- Folha de S. Paulo
Bolsonaro cresceu em cenário de terra arrasada e a reboque do caos
Dirigentes petistas costumam dizer que Jair Bolsonaro (PSL) é produto do “ódio plantado pelo PSDB” na eleição de 2014, e é mesmo provável que a ferrenha disputa política desencadeada pela reeleição de Dilma Rousseff ajude a explicar a ascensão do “mito”. Mas certamente ela não é o único fator a ser considerado.
Algumas das ondas nas quais o capitão reformado do Exército hoje surfa com muita tranquilidade ressoam discurso divisivo martelado pelo próprio PT há anos —mas, novamente, não é só isso.
Bolsonaro amealhou eleitores no cenário de terra arrasada da política; embate entre Congresso, Planalto e Judiciário; bate-boca no Supremo; dúvidas sobre a atuação de juízes, promotores, procuradores e ministros; ataques à imprensa.
Ele é um produto do nosso tempo.
A aversão do partido do ex-presidente Lula à mídia, comumente chamada de parcial e golpista nos palanques do PT, fertilizou o solo no qual o presidenciável do PSL, hoje, transforma toda crítica ou questionamento legítimo em “fake news” ou “mimimi” de uma imprensa preconceituosa que não o quer no poder.
Já ouviu isso antes? Pois é. De todo modo, o PT não está 100% errado quando vê na atuação de parcela do tucanato as raízes do discurso de bolsonaristas.
Aécio Neves (PSDB-MG) provavelmente não tinha ideia do que estava semeando quando, após ser derrotado por Dilma, resolveu questionar o resultado das eleições no TSE (Tribunal Superior Eleitoral). Fica a dica para o futuro: a democracia é frágil.
“Vamos entrar com um negócio aí para encher o saco deles também”, disse Aécio, explicando as motivações de seu intento ao interlocutor que, não por esse trecho, mas com o resto do conteúdo desta mesma conversa, deu um golpe fatal em sua trajetória política: Joesley Batista.
A cena política se desmantelou ao longo dos últimos anos como naquele jogo em que se flerta com o perigo ao retirar, lentamente, tijolinhos de madeira que sustentam uma estrutura torcendo para que ela só caia no lance do adversário.
A imprensa também tem sua parcela de culpa. Não pelos erros cometidos no noticiário cotidiano, risco embutido na missão do jornalista, mas pela cobertura no automático, quase acrítica dos mais de quatro anos de Lava Jato.
Muitos dos implicados no escândalo voltarão às urnas sem que nem sequer os inquéritos que pesam contra eles tenham sido concluídos.
Não só. É preciso reconhecer que eventuais erros da força-tarefa não foram explorados com o mesmo ardor que mobilizou atenções às denúncias.
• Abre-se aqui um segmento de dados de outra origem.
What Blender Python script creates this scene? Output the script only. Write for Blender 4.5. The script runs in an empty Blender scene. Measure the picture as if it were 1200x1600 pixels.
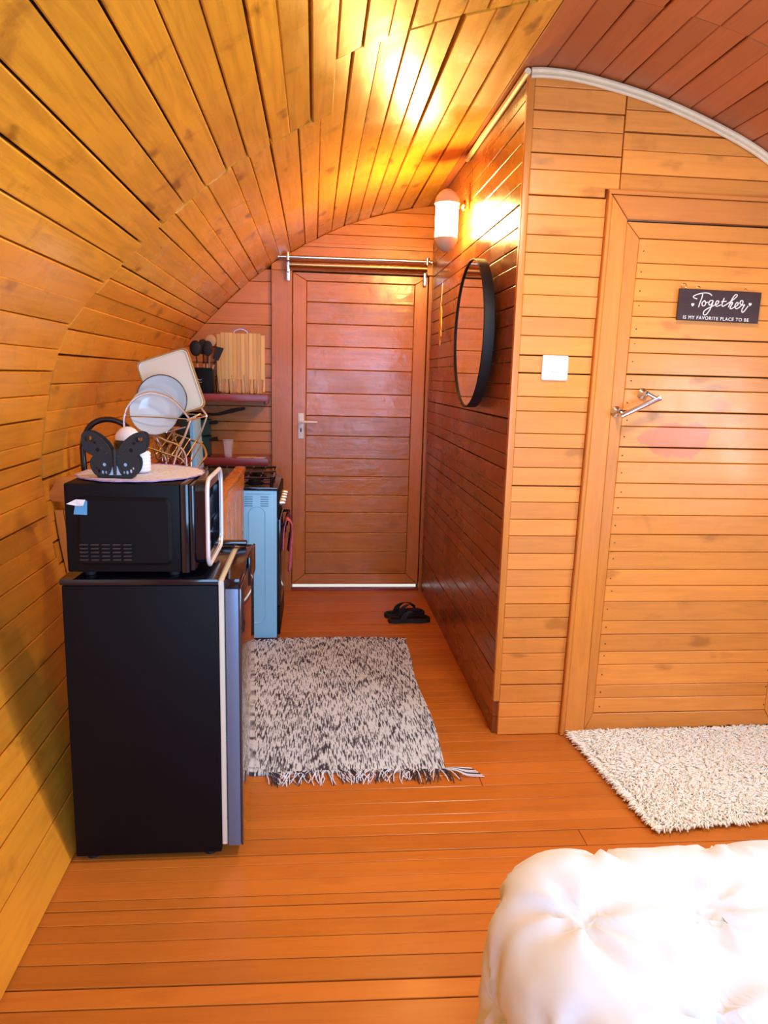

Quando o juiz Sergio Moro —que, registre-se, muito mais acertou do que errou— divulgou grampo de conversa entre Dilma Rousseff, então presidente, e Lula, ainda em 2016, sem autorização do Supremo, a Folha foi o único veículo de grande porte a condenar o episódio em editorial nos dias que sucederam o ato.
Aquela noite, a noite daquele áudio, liquidou qualquer chance que a petista ainda tinha de sobreviver ao impeachment. Mudou a história.
Com as vísceras da política expostas há quatro anos, sem que a sociedade tenha conseguido fechar a conta entre culpados e inocentes, a desconfiança paira sobre todos.
E a descrença associada à crise econômica legada pelos erros de condução da economia da última gestão petista criou um caldo perigoso, que dá à corrupção, mazela que certamente precisa ser combatida, o falso aspecto de causa de todos os males.
Esta eleição é o resultado de tudo isso. Vai levar tempo até que seja possível fazer um diagnóstico certeiro, mas, independentemente do resultado que Bolsonaro alcance no fim da disputa, sua performance até aqui já é notável.
A reboque do caos, ele levou a extrema direita a um patamar jamais visto no Brasil após a redemocratização.